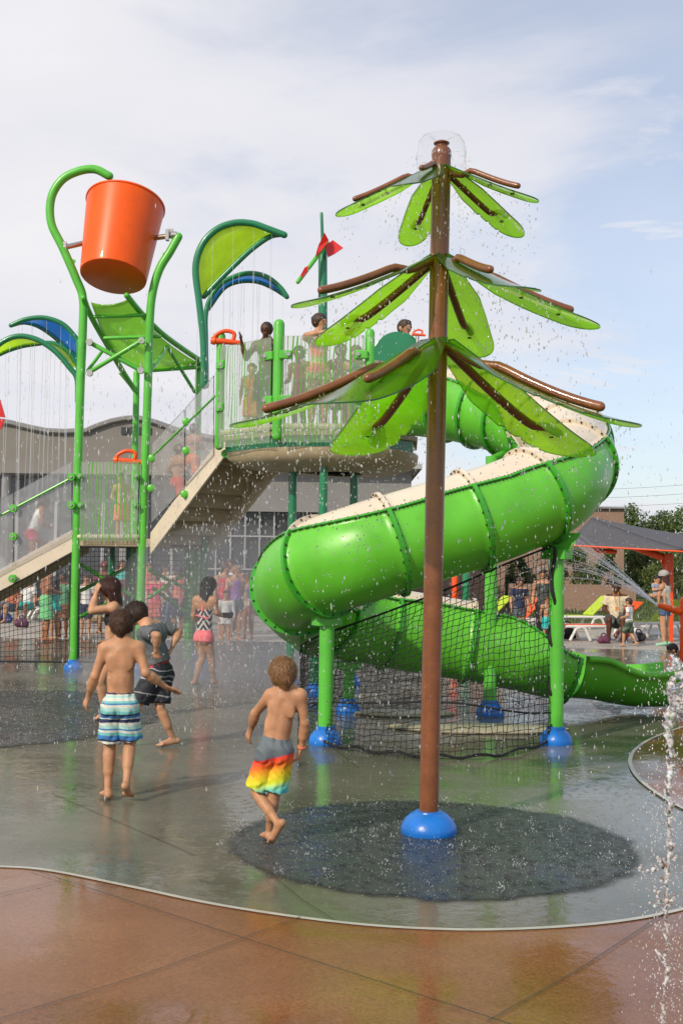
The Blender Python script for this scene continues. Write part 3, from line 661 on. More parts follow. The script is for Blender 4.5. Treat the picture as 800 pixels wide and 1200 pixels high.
# ------------------------------------------------------------------ ground sheets
def concrete(name, c1, c2, wet=.5, speck=0.0, bumpk=.25, foamk=0.0, joints=None, rlo=.06, rhi=.42, bsc=22, ripple=0.0, fade=False):
    m = bpy.data.materials.new(name); m.use_nodes = True; N, L = nt(m); b = N['Principled BSDF']; tc = N.new('ShaderNodeTexCoord'); O = tc.outputs['Object']
    n = N.new('ShaderNodeTexNoise'); n.inputs['Scale'].default_value = .55; n.inputs['Detail'].default_value = 8; n.inputs['Roughness'].default_value = .62; L.new(O, n.inputs[0])
    r = ramp_node(N, [(.30, c1), (.70, c2)]); L.new(n.outputs['Fac'], r.inputs[0])
    f = N.new('ShaderNodeTexNoise'); f.inputs['Scale'].default_value = 90; f.inputs['Detail'].default_value = 3; L.new(O, f.inputs[0])
    fr = N.new('ShaderNodeMapRange'); fr.inputs[1].default_value = .3; fr.inputs[2].default_value = .7; fr.inputs[3].default_value = 1 - .14 - speck; fr.inputs[4].default_value = 1 + .14 + speck; L.new(f.outputs['Fac'], fr.inputs[0])
    sc1 = N.new('ShaderNodeVectorMath'); sc1.operation = 'SCALE'; L.new(r.outputs[0], sc1.inputs[0]); L.new(fr.outputs[0], sc1.inputs['Scale'])
    colr = sc1.outputs[0]
    L.new(colr, b.inputs['Base Color'])
    # wet film: puddled where low, matt where it has drained
    w = N.new('ShaderNodeTexNoise'); w.inputs['Scale'].default_value = .9; w.inputs['Detail'].default_value = 7; w.inputs['Distortion'].default_value = .6
    mp = N.new('ShaderNodeMapping'); mp.inputs['Location'].default_value = (4.2, 9.1, 0); L.new(O, mp.inputs[0]); L.new(mp.outputs[0], w.inputs[0])
    wr = N.new('ShaderNodeMapRange'); wr.interpolation_type = 'SMOOTHSTEP'; wr.inputs[1].default_value = wet - .13; wr.inputs[2].default_value = wet + .13; wr.inputs[3].default_value = rlo; wr.inputs[4].default_value = rhi
    L.new(w.outputs['Fac'], wr.inputs[0]); L.new(wr.outputs[0], b.inputs['Roughness'])
    b.inputs['IOR'].default_value = 1.38
    rp = N.new('ShaderNodeTexNoise'); rp.inputs['Scale'].default_value = bsc; rp.inputs['Detail'].default_value = 4; rp.inputs['Distortion'].default_value = .8; L.new(O, rp.inputs[0])
    rp2 = N.new('ShaderNodeTexNoise'); rp2.inputs['Scale'].default_value = 4.5; rp2.inputs['Detail'].default_value = 2; L.new(O, rp2.inputs[0])
    sm = math_n(N, L, 'ADD', math_n(N, L, 'MULTIPLY', rp.outputs['Fac'], .35), rp2.outputs['Fac'])
    if ripple:       # rings left by falling drops
        for vsc, fq, dc in ((5.0, 75, 9), (9.0, 60, 8)):
            vo = N.new('ShaderNodeTexVoronoi'); vo.voronoi_dimensions = '2D'; vo.inputs['Scale'].default_value = vsc; L.new(O, vo.inputs['Vector'])
            d_ = vo.outputs['Distance']; w1 = math_n(N, L, 'MULTIPLY', math_n(N, L, 'SINE', math_n(N, L, 'MULTIPLY', d_, fq)), math_n(N, L, 'EXPONENT', math_n(N, L, 'MULTIPLY', d_, -dc)))
            sm = math_n(N, L, 'ADD', sm, math_n(N, L, 'MULTIPLY', w1, .16 * ripple))
    bp = N.new('ShaderNodeBump'); bp.inputs['Strength'].default_value = bumpk; bp.inputs['Distance'].default_value = .012; L.new(sm, bp.inputs['Height']); L.new(bp.outputs[0], b.inputs['Normal'])
    if fade:         # the patch wears out towards its rim
        ln = N.new('ShaderNodeVectorMath'); ln.operation = 'LENGTH'; L.new(O, ln.inputs[0]); e_ = N.new('ShaderNodeTexNoise'); e_.inputs['Scale'].default_value = 5; e_.inputs['Detail'].default_value = 6; L.new(O, e_.inputs[0])
        nv_ = N.new('ShaderNodeAttribute'); nv_.attribute_name = 'rim'
        q_ = math_n(N, L, 'ADD', nv_.outputs['Fac'], math_n(N, L, 'MULTIPLY', math_n(N, L, 'SUBTRACT', e_.outputs['Fac'], .5), .16))
        f_ = N.new('ShaderNodeMapRange'); f_.interpolation_type = 'SMOOTHSTEP'; f_.inputs[1].default_value = .94; f_.inputs[2].default_value = 1.04; f_.inputs[3].default_value = 0; f_.inputs[4].default_value = 1; L.new(q_, f_.inputs[0])
        x_ = N.new('ShaderNodeBsdfTransparent'); mx_ = N.new('ShaderNodeMixShader'); L.new(f_.outputs[0], mx_.inputs[0]); L.new(b.outputs[0], mx_.inputs[1]); L.new(x_.outputs[0], mx_.inputs[2]); L.new(mx_.outputs[0], N['Material Output'].inputs[0])
    return m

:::

DO THIS: Produce an exact copy of each line of data, skipping embedded images.

TASK SOLUTION:
The Blender Python script for this scene continues. Write part 3, from line 661 on. More parts follow. The script is for Blender 4.5. Treat the picture as 800 pixels wide and 1200 pixels high.
# ------------------------------------------------------------------ ground sheets
def concrete(name, c1, c2, wet=.5, speck=0.0, bumpk=.25, foamk=0.0, joints=None, rlo=.06, rhi=.42, bsc=22, ripple=0.0, fade=False):
    m = bpy.data.materials.new(name); m.use_nodes = True; N, L = nt(m); b = N['Principled BSDF']; tc = N.new('ShaderNodeTexCoord'); O = tc.outputs['Object']
    n = N.new('ShaderNodeTexNoise'); n.inputs['Scale'].default_value = .55; n.inputs['Detail'].default_value = 8; n.inputs['Roughness'].default_value = .62; L.new(O, n.inputs[0])
    r = ramp_node(N, [(.30, c1), (.70, c2)]); L.new(n.outputs['Fac'], r.inputs[0])
    f = N.new('ShaderNodeTexNoise'); f.inputs['Scale'].default_value = 90; f.inputs['Detail'].default_value = 3; L.new(O, f.inputs[0])
    fr = N.new('ShaderNodeMapRange'); fr.inputs[1].default_value = .3; fr.inputs[2].default_value = .7; fr.inputs[3].default_value = 1 - .14 - speck; fr.inputs[4].default_value = 1 + .14 + speck; L.new(f.outputs['Fac'], fr.inputs[0])
    sc1 = N.new('ShaderNodeVectorMath'); sc1.operation = 'SCALE'; L.new(r.outputs[0], sc1.inputs[0]); L.new(fr.outputs[0], sc1.inputs['Scale'])
    colr = sc1.outputs[0]
    L.new(colr, b.inputs['Base Color'])
    # wet film: puddled where low, matt where it has drained
    w = N.new('ShaderNodeTexNoise'); w.inputs['Scale'].default_value = .9; w.inputs['Detail'].default_value = 7; w.inputs['Distortion'].default_value = .6
    mp = N.new('ShaderNodeMapping'); mp.inputs['Location'].default_value = (4.2, 9.1, 0); L.new(O, mp.inputs[0]); L.new(mp.outputs[0], w.inputs[0])
    wr = N.new('ShaderNodeMapRange'); wr.interpolation_type = 'SMOOTHSTEP'; wr.inputs[1].default_value = wet - .13; wr.inputs[2].default_value = wet + .13; wr.inputs[3].default_value = rlo; wr.inputs[4].default_value = rhi
    L.new(w.outputs['Fac'], wr.inputs[0]); L.new(wr.outputs[0], b.inputs['Roughness'])
    b.inputs['IOR'].default_value = 1.38
    rp = N.new('ShaderNodeTexNoise'); rp.inputs['Scale'].default_value = bsc; rp.inputs['Detail'].default_value = 4; rp.inputs['Distortion'].default_value = .8; L.new(O, rp.inputs[0])
    rp2 = N.new('ShaderNodeTexNoise'); rp2.inputs['Scale'].default_value = 4.5; rp2.inputs['Detail'].default_value = 2; L.new(O, rp2.inputs[0])
    sm = math_n(N, L, 'ADD', math_n(N, L, 'MULTIPLY', rp.outputs['Fac'], .35), rp2.outputs['Fac'])
    if ripple:       # rings left by falling drops
        for vsc, fq, dc in ((5.0, 75, 9), (9.0, 60, 8)):
            vo = N.new('ShaderNodeTexVoronoi'); vo.voronoi_dimensions = '2D'; vo.inputs['Scale'].default_value = vsc; L.new(O, vo.inputs['Vector'])
            d_ = vo.outputs['Distance']; w1 = math_n(N, L, 'MULTIPLY', math_n(N, L, 'SINE', math_n(N, L, 'MULTIPLY', d_, fq)), math_n(N, L, 'EXPONENT', math_n(N, L, 'MULTIPLY', d_, -dc)))
            sm = math_n(N, L, 'ADD', sm, math_n(N, L, 'MULTIPLY', w1, .16 * ripple))
    bp = N.new('ShaderNodeBump'); bp.inputs['Strength'].default_value = bumpk; bp.inputs['Distance'].default_value = .012; L.new(sm, bp.inputs['Height']); L.new(bp.outputs[0], b.inputs['Normal'])
    if fade:         # the patch wears out towards its rim
        ln = N.new('ShaderNodeVectorMath'); ln.operation = 'LENGTH'; L.new(O, ln.inputs[0]); e_ = N.new('ShaderNodeTexNoise'); e_.inputs['Scale'].default_value = 5; e_.inputs['Detail'].default_value = 6; L.new(O, e_.inputs[0])
        nv_ = N.new('ShaderNodeAttribute'); nv_.attribute_name = 'rim'
        q_ = math_n(N, L, 'ADD', nv_.outputs['Fac'], math_n(N, L, 'MULTIPLY', math_n(N, L, 'SUBTRACT', e_.outputs['Fac'], .5), .16))
        f_ = N.new('ShaderNodeMapRange'); f_.interpolation_type = 'SMOOTHSTEP'; f_.inputs[1].default_value = .94; f_.inputs[2].default_value = 1.04; f_.inputs[3].default_value = 0; f_.inputs[4].default_value = 1; L.new(q_, f_.inputs[0])
        x_ = N.new('ShaderNodeBsdfTransparent'); mx_ = N.new('ShaderNodeMixShader'); L.new(f_.outputs[0], mx_.inputs[0]); L.new(b.outputs[0], mx_.inputs[1]); L.new(x_.outputs[0], mx_.inputs[2]); L.new(mx_.outputs[0], N['Material Output'].inputs[0])
    return m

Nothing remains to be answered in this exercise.